Hıtane — Ayrılıkta, çocuğu yetiştirmek, başkası ile evli olmayan ananın hakkıdır. Anadan sonra, anne anneye, sonra baba anneye verilir. Bundan sonra kız kardeşe, sonra teyzeye verilir. Çocuk kimde olursa olsun, nafakasını babası verir. Kadın fakir ise, çocukla birlikte yiyebilir. Babası yoksa, çocuğun malından sarf edilir. Malı da yoksa, kendilerinin teberru etmeleri vâcib olur. Malı olmayan yetim kıza, anası ücret ile halası parasız bakmak isterse, halasına verilir. Küçük kızı, başkası ile evli anası ve anasının teyzesi ve halası isteseler, hıtanesi için anasının teyzesine verilir. Oğlan 7 yaşına gelince, kız baliğa olunca, babasına zorla verilir. Babası yoksa, fasık olmayan asabeleri alabilir.
TENBİH — Erkek, nişan için gönderdiğim şeyler mehr idi derse, kadın ise, hediye idi derse, yenecek şeyler hediye olur. Başka şeyler, mehr olur. Kızın babasının veya akrabasının, nikaha veya kızı vermeye râzı olmaları için damattan istedikleri para veya mal, rüşvet olur. Damad, verdiklerini düğünden sonra, onlardan geri alabilir. Kendiliğinden düğün masrafı verirse, câiz olur. Verdiği, kız için sarf edilir. Bir kimse, kızına düğünlük verdiğini geri alamaz.
Evlenmek isteyen bir erkeğin, nikahın ehemmiyetini, nasıl yapılacağını, alacağı kızı seçerken nelere dikkat etmek lazım olduğunu ve zevcesine, çocuklarına ve akrabasına karşı vazifelerini, önceden öğrenmesi lâzımdır. Bunları öğrenmek için, Muhammed bin Kutubüddin İzniki’nin (Mürşid-ül-müteehhilin) ve (Mürşid-ün-nisa) kitaplarını okuması çok faydalıdır.

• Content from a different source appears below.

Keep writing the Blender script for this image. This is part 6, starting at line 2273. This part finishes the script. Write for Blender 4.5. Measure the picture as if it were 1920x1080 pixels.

Zevceye karşı iyi huylu, güler yüzlü olmalı. Onun yanlış hareketlerine, akla uymayan sözlerine ve işlerine sabır etmelidir. Onunla tatlı konuşmalı. Onun seviyesine ve aklına uymalıdır. Onunla şakalaşmalı, oynamalıdır. Yemede, giyenmede, gücü yettiği kadar eli açık olmalıdır. Dinde, müslümanlıkta, kadınların bilmesi farz olan şeyleri, elbette öğretmeli, İslamiyete uyan, doğru din adamlarının yazmış olduğu ilmihal kitabı alıp, okutmalıdır. Çok zevcesi olan, aralarında adalet, eşitlik yapmalıdır. Bunların hepsi sünnettir. Zevcenin giyenmesinde, evden dışarı çıkmasında, çok sıkı davranmamalı ve başıboş da bırakmamalıdır. Kendini ve zevcesini şüpheye, iftirâya düşürecek hallerden sakınmaya çok önem vermelidir. Zevceyi, yabancı erkeklerin bulunduğu yerlere göndermemeli, yabancıları görmesine mâni olmalıdır. Ev işleri ile vakit geçirmesi, onun zevkı olmalıdır. Ona sert davranmamalıdır. Şaka olarak da, kızgın olunca da, hiçbir zaman boşamak, ayrılmak lafını ağza almamalı, bir defa daha evlenmek lafı etmemelidir.